Therefore I believe the “art of living” is first and foremost; to know how to make this life comfortable and beautiful is all-important. Yet there is not a teacher of this great art in all the land, although “professors” are legion.
We may well ask, when we go to a house: “What have they there to tell us—what to show us? What have they collected to interest, to please, to instruct?”
If a person has only many bonds bearing coupons locked up in his safe—delightful as the fact may be to him—what pleasure or satisfaction is that to us?
But if in that house are gathered all the interesting examples of any growth of Nature or of Art, what a pleasure to go there!—they may be beetles, or butterflies, or stones, or shells, or silvers, or porcelains. I thank God that here is a man who can and does collect—one who does care for something which I too care for.
I wish, therefore, that every young man and young woman would get a hobby early in life to which he or she can at any time devote some spare time and spare money. Ennui, the demon who afflicts the idle, is thus exorcised, and vice loses its charming power.
The collector, too, does not waste his money. There is not a collection of pictures or of minerals, of birds or of butterflies, of chinas or of books, of armor or of gems, of laces or of tapestries, if made with ordinary care and knowledge, but is worth more—often ten times or fifty times more—than it has cost.
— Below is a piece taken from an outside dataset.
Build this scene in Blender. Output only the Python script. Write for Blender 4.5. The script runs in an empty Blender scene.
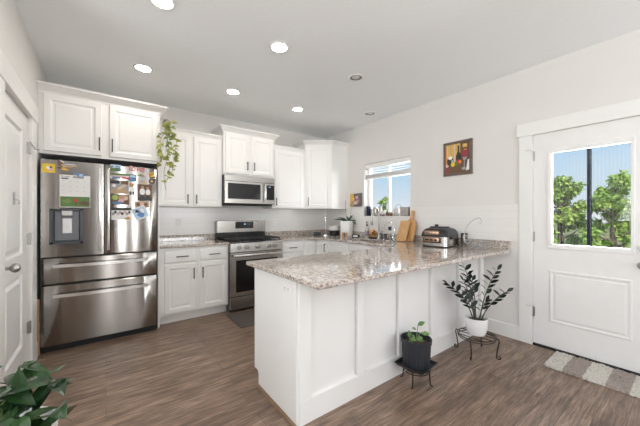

Even in a pecuniary way, therefore, the hobby is productive; and the collection is not only as interesting, but it is as good as gold.
Our Collections.—Of collections of porcelain and pottery one must of course look for great exhibitions to the museums of Europe—such as the Kensington Museum, in London; the Cluny, in Paris; the Green Vaults, in Dresden; the Oriental, at Leyden—and to private collections, such as the Rothschilds have made at London and at Paris, to Lady Schreiber’s, and many more, in England.
What are accessible to us are the private collections of some of our own people.
In New York, Mr. William C. Prime’s collection is quite large, numbering some four thousand pieces. It is particularly devoted to the porcelains of Europe, and is an excellent collection. In it are some four or five complete dinner-services of old Dresden and Sèvres porcelain, and many single pieces which rank high.
Mr. S. P. Avery’s collection of Oriental porcelains is the most complete we have, and is very rich in all the departments, especially the Chinese. His pieces of “celestial blue” number more than any other single collection in this country.